GOAL: Your task is to retype the lines from the opening of the material through the line that includes "85, (0, .45, -1))". Do not copy the pictures.

====== DATA SECTION

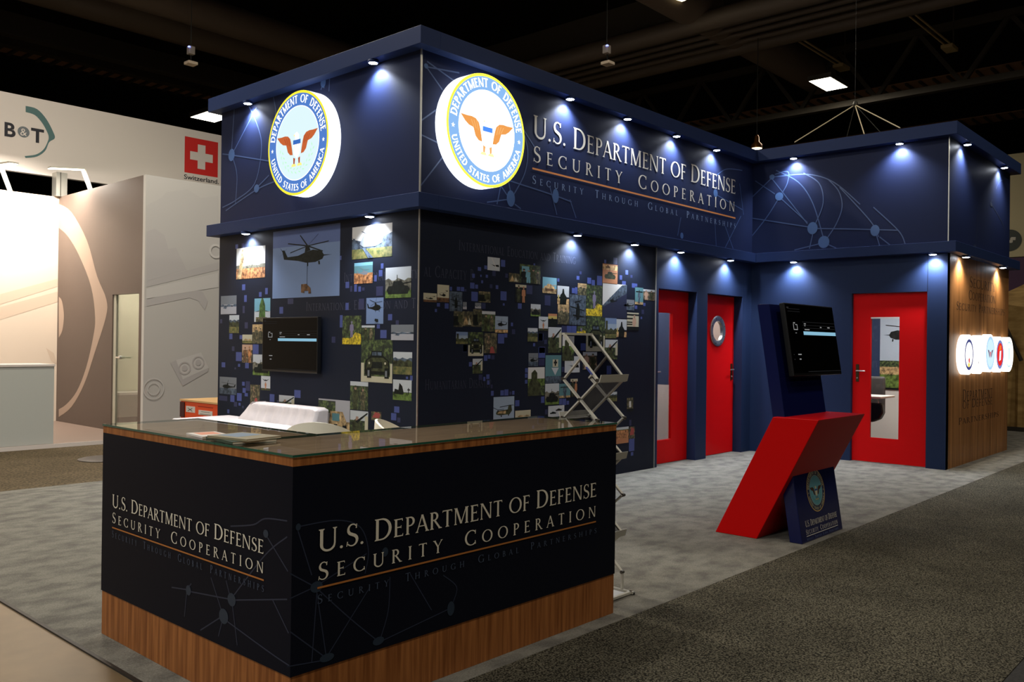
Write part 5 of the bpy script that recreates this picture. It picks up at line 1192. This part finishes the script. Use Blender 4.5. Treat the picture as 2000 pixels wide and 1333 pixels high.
# arm lights
WARM = emit_mat('warm_tube', (255, 244, 222), 9)
def arm_light(base, elbow, tip, label, power, aim):
    t = thing('arm_light', label, 'lamp', base, 'arm lights over the bright booth')
    MB().bar(base, elbow, .07, .03, ALUW, (0, 1, .01)).build('arm', t)
    MB().bar(elbow, tip, .16, .03, ALUW).build('lamp_head', t)
    e_, t_ = Vector(elbow), Vector(tip); dn = Vector((0, 0, -.018))
    MB().bar(e_+dn, t_+dn, .13, .012, WARM).build('lens', t)
    c = (e_+t_)/2+Vector((0, 0, -.05))
    l = area_lamp('arm_beam', (0, 0, 0), power, .5, .12, (1, .90, .78), aim)
    l.parent = t; l.location = c-Vector(base)
yq = 15.55
arm_light((NX+.03, yq, 4.15), tuple(onx((162, 330), NX)), tuple(onx((162, 330), NX)+Vector((-.55, 0, -.06))), 'bright LED arm light on top of the taupe side wall', 60, (.3, .1, -1))
for px, lab in (((12, 352), 'LED arm light on the cream back wall at the picture edge'), ((-60, 345), 'LED arm light on the cream back wall beyond the picture edge')):
    q = ony(px, NB-.5); bq = ony((px[0]+8, 372), NB+.04)
    arm_light((bq.x, NB+.04, 4.15), (q.x, NB-.2, 4.55), (q.x, NB-.85, 4.5), lab, 85, (0, .45, -1))

# ------------------------------------------------------------------ far right: tent and neighbouring stand
CAN = noise_mat('tan_canvas', (140, 108, 56), (176, 142, 84), 3, .85, (1, 1, 3), 5, bump=.4, bscale=6)
TX = 19.2
pts = [onx(q, TX) for q in ((1960, 592), (2000, 606), (2030, 640), (2040, 835), (1960, 822))]
zt0 = pts[0].z
t = thing('canvas_tent', 'tan canvas tent behind the far end of the wood wall', 'tent', (TX, 4, 0))
ya, yb_ = onx((1940, 700), TX).y, onx((2060, 700), TX).y
mb = MB()
nn = 14
ztop = [zt0+.12*math.sin(k*.9)-.05*k*.3 for k in range(nn+1)]
rows = []
for k in range(nn+1):
    y = ya+(yb_-ya)*k/nn
    rows.append([(TX+.12*math.sin(k*1.7)*(1-j/6)-.25*j/6*0, y, .012+(zt0-.1*k/nn*2)*j/6) for j in range(7)]+[(TX+.9, y, zt0+.25), (TX+3, y, zt0+.6)])
vs = [q for r_ in rows for q in r_]; c_ = len(rows[0])
mb.mesh(vs, [(k*c_+j, k*c_+j+1, (k+1)*c_+j+1, (k+1)*c_+j) for k in range(nn) for j in range(c_-1)], CAN)
mb.build('canvas', t, smooth=True)
pa_, pb_ = onx((1968, 640), TX), onx((1998, 705), TX)
MB().tube([(TX-.13, pa_.y, pa_.z), (TX-.13, pb_.y, pb_.z)], .035, mat('dark_webbing', (40, 34, 24), .8)).build('seam_strap', t)
MB().bar((TX-.14, ya, .05), (TX-.14, yb_, .05), .06, .07, mat('dark_webbing', (40, 34, 24), .8)).build('ground_strap', t)
NXR = 26.0
FR2 = Frame((NXR, 0, 0), (0, -1, 0), (0, 0, 1))
y0, y1 = onx((1955, 400), NXR).y, onx((2060, 400), NXR).y
zt_, zm = onx((1985, 300), NXR).z, onx((1985, 502), NXR).z
t = thing('display_wall', 'beige stand wall with a dark round sign and a purple lower half, far right', 'display wall', (NXR, (y0+y1)/2, 0))
MB().box(NXR, y1, zm, NXR+.2, y0, zt_, mat('beige_stand', (190, 176, 136), .6)).build('upper_panel', t, label='beige upper panel')
MB().box(NXR, y1, .005, NXR+.2, y0, zm-.02, mat('purple_stand', (62, 22, 62), .6)).build('lower_panel', t, label='dark purple lower panel')
u, v = FR2.px((1972, 470)); e1 = FR2.px((1996, 470))[0]-u
mb = MB(); disc(mb, FR2, u, v, e1, e1, mat('dark_sign', (56, 60, 52), .6), .01, 36); mb.build('round_sign', t)
mb = MB(); line2(mb, FR2, [FR2.px(q) for q in ((1969, 472), (1977, 472))], .08, LETTER, .02); line2(mb, FR2, [FR2.px(q) for q in ((1976, 474), (1976, 465))], .06, LETTER, .021); line2(mb, FR2, [FR2.px(q) for q in ((1975, 466.5), (1984, 466.5))], .08, LETTER, .022); mb.build('sign_symbol', t)

# ------------------------------------------------------------------ hall ceiling
struct(MB().box(-40, -40, 12, 60, 60, 12.2, CEIL).build('ceiling'), 'black hall ceiling')
struct(MB().box(-40, 48, 0, 60, 48.2, 12, CEIL).build('wall_hall_back')); struct(MB().box(52, -40, 0, 52.2, 48, 12, CEIL).build('wall_hall_right'))
PAN = emit_mat('led_panel', (255, 244, 214), 14)
def panel_light(p0, z, sx, sy, label, power):
    c = onz(p0, z)
    t = thing('ceiling_light', label, 'ceiling light', c, 'LED panels under the hall ceiling')
    MB().box(c.x-sx/2-.03, c.y-sy/2-.03, z+.005, c.x+sx/2+.03, c.y+sy/2+.03, z+.12, BEAM).build('housing', t)
    MB().box(c.x-sx/2, c.y-sy/2, z, c.x+sx/2, c.y+sy/2, z+.004, PAN).build('diffuser', t)
    MB().tube([(c.x, c.y, z+.12), (c.x, c.y, 11.98)], .008, CEIL, 6).build('hanger', t)
    l = area_lamp('panel_beam', (0, 0, 0), power, sx, sy, HALL_COL); l.parent = t; l.location = (0, 0, -.02)
panel_light((1618, 165), 8, 1.05, .52, 'bright square LED panel under the ceiling above the inner corner', 70)
panel_light((412, 229), 8, .75, .95, 'bright LED panel just left of the upper cornice end', 60)
# high bay lamp at the top edge
c = onz((1320, -4), 8.6)
t = thing('high_bay_lamp', 'round high-bay lamp glowing at the top edge of the picture', 'ceiling light', c, 'hall lamps')
MB().lathe([(.25, 0), (.27, .03), (.16, .18), (.06, .25)], c, BEAM, 24).build('reflector', t, smooth=True)
MB().lathe([(.24, -.004), (.05, -.02)], c, emit_mat('high_bay_glow', (255, 240, 190), 5), 24).build('diffuser', t)
MB().tube([c+Vector((0, 0, .25)), (c.x, c.y, 11.98)], .01, CEIL, 6).build('hanger', t)
c = onz((1478, 290), 6)
t = thing('pendant_lamp', 'small warm pendant lamp hanging beyond the inner corner', 'ceiling light', c)
MB().lathe([(.13, 0), (.12, .08), (.06, .14), (.05, .26), (.02, .3)], c, mat('pendant_copper', (130, 84, 40), .3, .8), 20).build('shade', t, smooth=True)
MB().lathe([(.115, -.004), (.03, -.02)], c, emit_mat('pendant_glow', (255, 236, 190), 6), 20).build('bulb', t)
MB().tube([c+Vector((0, 0, .3)), (c.x, c.y, 11.98)], .008, CEIL, 6).build('cord', t)
# access points
for (p0, p1, lab) in (((373, 97), (373, 124), 'small white wireless unit with a blue light high above the flag'), ((1185, 95), (1187, 124), 'small white wireless unit with a blue light high above the right seal')):
    a = onz(p0, 7.3); k = (a-Vector((0, 0, CAMH))).length
    t = thing('wireless_unit', lab, 'wireless unit', a, 'wireless units under the ceiling')
    b_ = Vector((0, 0, CAMH))+ray(p1)*(k/ray(p1).length)
    MB().box(a.x-.06, a.y-.06, a.z-.1, a.x+.06, a.y+.06, a.z+.06, mat('unit_white', (150, 140, 130), .6)).build('sensor', t, bevel=.01)
    MB().lathe([(.03, 0), (.02, .02)], a+Vector((-.07, -.06, .02)), emit_mat('blue_led', (120, 130, 255), 4), 10).build('indicator', t)
    MB().box(b_.x-.1, b_.y-.1, b_.z-.03, b_.x+.1, b_.y+.1, b_.z+.03, mat('unit_pale', (215, 196, 172), .6)).build('antenna', t, bevel=.01)
    MB().tube([a, (b_.x, b_.y, b_.z)], .015, BLACK, 6).build('bracket', t)
    MB().tube([(a.x, a.y, a.z+.06), (a.x, a.y, 11.98)], .008, CEIL, 6).build('hanger', t)
# structural steel, ducts, pipes
def beam(name, label, x0, y0, z0, x1, y1, z1, mt): return struct(MB().box(x0, y0, z0, x1, y1, z1, mt).build(name), label)
for i, y in enumerate((24.2,)):
    mb = MB().box(-20, y, 9, 22, y+.95, 9.03, DECK)
    for k in range(120): mb.box(-20+k*.35, y, 8.94, -20+k*.35+.08, y+.95, 9, BEAM)
    struct(mb.build('beam_deck'), 'brown ribbed deck strip under the ceiling')
for x, z in ((25.4, 9), (30.6, 9)):
    mb = MB().box(x, -8, z, x+1.0, 24, z+.03, DECK)
    for k in range(90): mb.box(x, -8+k*.36, z-.06, x+1.0, -8+k*.36+.06, z, BEAM)
    struct(mb.build('beam_deck'), 'brown ribbed deck strip under the ceiling')
PIPE = mat('dark_pipe', (112, 100, 88), .5)
for k, py in enumerate((23, 53, 66, 80, 93)):
    q = onz((1450, py), 8.5); r_ = (.22, .06, .06, .06, .16)[k]
    struct(MB().tube([(q.x, -6, 8.5), (q.x, 30, 8.5)], r_, PIPE, 10).build('beam_pipe', smooth=True), 'long dark pipe under the ceiling')
q = onz((1545, 120), 8.9)
struct(MB().tube([(14, q.y, 8.9), (q.x+1.8, q.y, 8.9)], .45, DUCT, 20).build('beam_duct', smooth=True), 'round duct under the ceiling')
q0, q1 = onz((240, 60), 8.5), onz((330, 40), 8.5)
for q, r_ in ((q0, .35), (q1, .35)): struct(MB().tube([(q.x-14, q.y, 8.9), (q.x+16, q.y, 8.9)], r_, DUCT, 16).build('beam_duct', smooth=True), 'round duct under the ceiling')
q = onz((200, 70), 8.5)
struct(MB().box(-20, q.y+1.5, 8.5, 22, q.y+1.8, 9.0, BEAM).build('beam_steel'), 'dark steel beam'); struct(MB().box(-20, q.y+3.0, 8.7, 22, q.y+3.3, 9.2, BEAM).build('beam_steel'), 'dark steel beam')
struct(MB().box(17.0, -8, 8.9, 19.2, 30, 9.6, BEAM).build('beam_steel'), 'wide dark soffit under the ceiling')
mb = MB()
for yy in range(-4, 24, 2):
    mb.bar((22.5, yy, 7.9), (22.5, yy+1, 9.3), .1, .1, BEAM, (1, 0, 0)); mb.bar((22.5, yy+1, 9.3), (22.5, yy+2, 7.9), .1, .1, BEAM, (1, 0, 0))
mb.box(22.4, -6, 7.8, 22.6, 26, 7.95, BEAM).box(22.4, -6, 9.25, 22.6, 26, 9.4, BEAM)
struct(mb.build('beam_truss'), 'dark roof truss')
STRUT = mat('strut_cream', (200, 178, 130), .6)
for a, b_, lab in (((1556, 70), (1650, 128), 'pale hanging strut beside the round duct'), ((1780, 22), (1862, 90), 'pale hanging strut at the upper right')):
    p, q = onz(a, 8.5), onz(b_, 8.5)
    t = thing('cable_strut', lab, 'cable strut', p, 'pale struts under the ceiling')
    MB().bar(p, q, .03, .03, STRUT).bar(p+Vector((0, .12, 0)), q+Vector((0, .12, 0)), .03, .03, STRUT).build('rails', t)
    MB().box(q.x-.25, q.y-.05, 8.42, q.x+.2, q.y+.2, 8.5, STRUT).build('end_box', t)
    MB().tube([q, (q.x, q.y, 11.98)], .02, BEAM, 6).tube([p, (p.x, p.y, 11.98)], .02, BEAM, 6).build('hangers', t)
# cables holding the header
ap = onx((1670, 205), 13.2)
t = thing('rigging_bridle', 'fan of steel cables rising above the network fascia', 'rigging', ap)
MB().lathe([(.03, -.03), (.05, 0), (.03, .05)], ap, STEEL, 12).build('ring', t)
for q in (onx((1552, 278), 12.3), onx((1688, 262), 12.4), onx((1758, 250), 12.3)):
    MB().tube([ap, (q.x, q.y, min(q.z, 4.7))], .008, mat('cable_pale', (220, 206, 170), .4), 6).build('cable', t, label='pale steel cable')
for y_ in (4.4, 5.4): MB().tube([ap, (13.6, y_, 4.4)], .006, STEEL, 6).build('cable', t)
MB().tube([ap, (ap.x, ap.y, 11.98)], .0015, BLACK, 6).build('hoist_line', t)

============

OUTPUT FOR THIS TASK:
Write part 5 of the bpy script that recreates this picture. It picks up at line 1192. This part finishes the script. Use Blender 4.5. Treat the picture as 2000 pixels wide and 1333 pixels high.
# arm lights
WARM = emit_mat('warm_tube', (255, 244, 222), 9)
def arm_light(base, elbow, tip, label, power, aim):
    t = thing('arm_light', label, 'lamp', base, 'arm lights over the bright booth')
    MB().bar(base, elbow, .07, .03, ALUW, (0, 1, .01)).build('arm', t)
    MB().bar(elbow, tip, .16, .03, ALUW).build('lamp_head', t)
    e_, t_ = Vector(elbow), Vector(tip); dn = Vector((0, 0, -.018))
    MB().bar(e_+dn, t_+dn, .13, .012, WARM).build('lens', t)
    c = (e_+t_)/2+Vector((0, 0, -.05))
    l = area_lamp('arm_beam', (0, 0, 0), power, .5, .12, (1, .90, .78), aim)
    l.parent = t; l.location = c-Vector(base)
yq = 15.55
arm_light((NX+.03, yq, 4.15), tuple(onx((162, 330), NX)), tuple(onx((162, 330), NX)+Vector((-.55, 0, -.06))), 'bright LED arm light on top of the taupe side wall', 60, (.3, .1, -1))
for px, lab in (((12, 352), 'LED arm light on the cream back wall at the picture edge'), ((-60, 345), 'LED arm light on the cream back wall beyond the picture edge')):
    q = ony(px, NB-.5); bq = ony((px[0]+8, 372), NB+.04)
    arm_light((bq.x, NB+.04, 4.15), (q.x, NB-.2, 4.55), (q.x, NB-.85, 4.5), lab, 85, (0, .45, -1))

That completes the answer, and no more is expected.